The bill would do far more than forgive tax penalties. The legislation authorizes the secretary of the treasury to remove the tax-exempt status of non-profit groups who the secretary believes, engage in terrorism or terrorism-supporting activities.
Naturally, the left and the spidery network of nonprofit groups that support their causes are hysterically claiming that this means that nonprofit climate change advocacies, pro-abortion groups, and other nonprofits that Republicans don't like will lose their tax-exempt status.
First of all, the hysteria is unjustified. There is zero chance the Senate will take this legislation up this term. Secondly, the idea that the treasury secretary is going to yank the tax-exempt status for any group that isn't proven to support terrorism is balmy.
The reason it won't happen is simple: reciprocity. Republicans will not be in power forever. And when Democrats are back on top, any move to try to kill groups like the Natural Resources Defense Council or the ACLU would result in reciprocal punitive action against conservative nonprofits.
It doesn't matter. The left is in full hysteria mode.
“This bill is an authoritarian play by Republicans to expand the sweeping powers of the executive branch, to go after political enemies and stifle political dissent,” Rep. Pramila Jayapal (D-Wash.), the chair of the Congressional Progressive Caucus, said.
Jayapal and her pals on the left didn't complain about those "sweeping powers of the executive branch" when Biden was president.
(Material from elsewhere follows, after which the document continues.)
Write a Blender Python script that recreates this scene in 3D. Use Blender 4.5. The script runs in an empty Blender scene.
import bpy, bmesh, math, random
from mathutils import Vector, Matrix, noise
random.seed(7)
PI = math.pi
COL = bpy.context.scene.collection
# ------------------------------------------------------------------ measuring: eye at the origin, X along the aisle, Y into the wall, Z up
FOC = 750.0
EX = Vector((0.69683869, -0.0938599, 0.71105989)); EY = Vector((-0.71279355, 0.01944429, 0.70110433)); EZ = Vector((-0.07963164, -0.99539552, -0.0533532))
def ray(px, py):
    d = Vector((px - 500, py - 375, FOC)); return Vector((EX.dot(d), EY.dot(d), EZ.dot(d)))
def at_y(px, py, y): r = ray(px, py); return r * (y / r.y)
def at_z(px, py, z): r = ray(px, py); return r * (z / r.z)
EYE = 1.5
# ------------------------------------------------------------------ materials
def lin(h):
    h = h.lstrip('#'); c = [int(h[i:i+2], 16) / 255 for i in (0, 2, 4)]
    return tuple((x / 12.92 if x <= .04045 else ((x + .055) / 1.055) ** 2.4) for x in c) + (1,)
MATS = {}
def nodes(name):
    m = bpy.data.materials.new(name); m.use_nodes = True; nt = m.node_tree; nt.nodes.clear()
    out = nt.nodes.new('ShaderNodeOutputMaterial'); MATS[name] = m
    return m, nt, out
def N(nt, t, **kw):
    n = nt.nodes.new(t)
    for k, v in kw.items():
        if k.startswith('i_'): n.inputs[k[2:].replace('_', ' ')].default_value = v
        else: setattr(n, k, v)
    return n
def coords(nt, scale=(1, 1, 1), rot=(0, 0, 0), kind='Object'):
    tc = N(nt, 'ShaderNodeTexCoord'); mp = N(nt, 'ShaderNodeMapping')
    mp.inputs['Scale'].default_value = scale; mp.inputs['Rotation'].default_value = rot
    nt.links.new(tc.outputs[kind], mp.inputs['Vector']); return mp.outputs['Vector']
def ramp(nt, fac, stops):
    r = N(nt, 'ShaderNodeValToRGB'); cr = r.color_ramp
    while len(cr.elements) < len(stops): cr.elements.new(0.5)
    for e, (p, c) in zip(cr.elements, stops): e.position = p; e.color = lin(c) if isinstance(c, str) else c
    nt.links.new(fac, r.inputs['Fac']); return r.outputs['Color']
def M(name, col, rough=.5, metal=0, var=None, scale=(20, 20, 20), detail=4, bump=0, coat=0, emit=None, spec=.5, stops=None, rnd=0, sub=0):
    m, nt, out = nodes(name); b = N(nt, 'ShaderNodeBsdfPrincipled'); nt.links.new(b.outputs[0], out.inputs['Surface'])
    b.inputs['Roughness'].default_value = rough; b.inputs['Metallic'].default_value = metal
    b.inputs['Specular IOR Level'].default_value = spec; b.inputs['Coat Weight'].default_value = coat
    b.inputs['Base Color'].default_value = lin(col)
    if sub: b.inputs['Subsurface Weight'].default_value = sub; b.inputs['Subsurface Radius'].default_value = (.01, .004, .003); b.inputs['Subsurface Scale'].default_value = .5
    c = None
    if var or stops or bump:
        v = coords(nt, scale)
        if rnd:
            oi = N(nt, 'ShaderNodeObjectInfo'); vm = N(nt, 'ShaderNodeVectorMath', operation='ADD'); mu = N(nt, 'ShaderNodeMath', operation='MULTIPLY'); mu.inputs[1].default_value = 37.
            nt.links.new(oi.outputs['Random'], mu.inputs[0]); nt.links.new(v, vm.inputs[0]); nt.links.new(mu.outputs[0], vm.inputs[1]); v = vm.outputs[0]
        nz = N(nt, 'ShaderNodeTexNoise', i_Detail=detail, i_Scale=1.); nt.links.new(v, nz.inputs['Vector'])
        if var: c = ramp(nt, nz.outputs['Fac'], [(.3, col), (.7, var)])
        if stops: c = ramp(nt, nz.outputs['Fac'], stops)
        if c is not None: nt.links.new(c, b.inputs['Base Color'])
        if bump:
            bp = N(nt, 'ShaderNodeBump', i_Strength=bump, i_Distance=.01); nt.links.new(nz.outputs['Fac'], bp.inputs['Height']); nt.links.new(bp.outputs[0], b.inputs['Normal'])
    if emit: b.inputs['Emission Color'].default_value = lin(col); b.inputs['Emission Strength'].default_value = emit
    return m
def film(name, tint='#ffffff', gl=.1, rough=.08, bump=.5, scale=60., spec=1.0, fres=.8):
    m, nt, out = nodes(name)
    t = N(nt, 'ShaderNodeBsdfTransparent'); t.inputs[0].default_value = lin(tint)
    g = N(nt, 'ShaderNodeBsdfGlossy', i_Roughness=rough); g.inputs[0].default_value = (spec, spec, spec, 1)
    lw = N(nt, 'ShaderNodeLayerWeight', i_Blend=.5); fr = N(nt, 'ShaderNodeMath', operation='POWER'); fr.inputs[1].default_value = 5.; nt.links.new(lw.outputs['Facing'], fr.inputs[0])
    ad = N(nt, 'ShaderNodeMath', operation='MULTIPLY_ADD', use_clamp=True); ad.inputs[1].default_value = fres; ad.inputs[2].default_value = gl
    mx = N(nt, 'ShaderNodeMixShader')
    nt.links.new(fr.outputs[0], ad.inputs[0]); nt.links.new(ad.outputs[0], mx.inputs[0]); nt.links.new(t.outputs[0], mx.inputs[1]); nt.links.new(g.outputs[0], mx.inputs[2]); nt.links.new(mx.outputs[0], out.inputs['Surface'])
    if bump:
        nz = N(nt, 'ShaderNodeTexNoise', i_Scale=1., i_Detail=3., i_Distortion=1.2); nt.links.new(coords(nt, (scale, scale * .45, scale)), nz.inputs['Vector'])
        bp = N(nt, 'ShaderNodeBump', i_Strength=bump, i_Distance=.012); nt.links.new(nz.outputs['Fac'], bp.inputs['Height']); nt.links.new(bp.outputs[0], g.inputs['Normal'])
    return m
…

It's smoke coming out of the nether regions of Democrats.
This from the far-left site The Lever illustrates the misdirection and stupidity of opposition to this bill.
The law could chill free speech by creating financial pressure on organizations that rely on their tax-exempt status to operate effectively. Under the Treasury’s discretion, the bill could be wielded against projects backed by political or corporate interests; for example, groups like WE ACT who oppose oil and gas development could be accused of obstructing critical infrastructure.
"Obstructing critical infrastructure" is not terrorism or a terrorism-supporting activity. A treasury secretary who used that justification to remove the tax-exempt status from groups promoting climate change would be laughed out of Washington.
Yes, but it COULD happen. I suppose in an alternate reality where Republicans are Nazis and Democrats are heroic warriors for justice... oh, wait. Democrats already believe that. No wonder they ignorantly oppose this bill.
The bill would create a new category of “terrorist supporting organizations,” according to an analysis by the Congressional Research Service of a previous version of the legislation. This category is defined as any organization the Treasury Secretary designates as having provided material support to a terrorist organization in the past three years.
“We think this legislation is an overreach,” said Jenn Holcomb, vice president of government affairs at the Council on Foundations. “It would allow the Secretary of the Treasury to designate a 501c nonprofit as a terrorist organization at their discretion. And our concern is it doesn’t have enough in there to really ensure that a nonprofit understands the reasoning that a secretary designated as such.”
The keyword that bothers rational people like Holcomb who oppose the legislation is "discretion." Discretion is power, and giving the treasury secretary — any treasury secretary — that kind of power is worrisome.
It's doubtful that, if the Senate takes this bill up next year (assuming it passes the House again in basically the same form), it will survive a floor vote without some kind of break on the treasury secretary's discretion.
The brouhaha over this law is manufactured. Even if nonprofits are dumb enough to believe that the incoming treasury secretary will actually declare a group like the Citizens Climate Lobby a terrorist or terrorist-supporting organization, they can't really think that the courts and the rest of the left will stand still and take it. The nonprofit industry knows the left has its back.
The trouble is that groups that support Hamas or other terrorist groups will get a pass. And that's on the Republicans. They could have written the bill with far more care. As it is, the legislation won't pass this year or perhaps even next year either.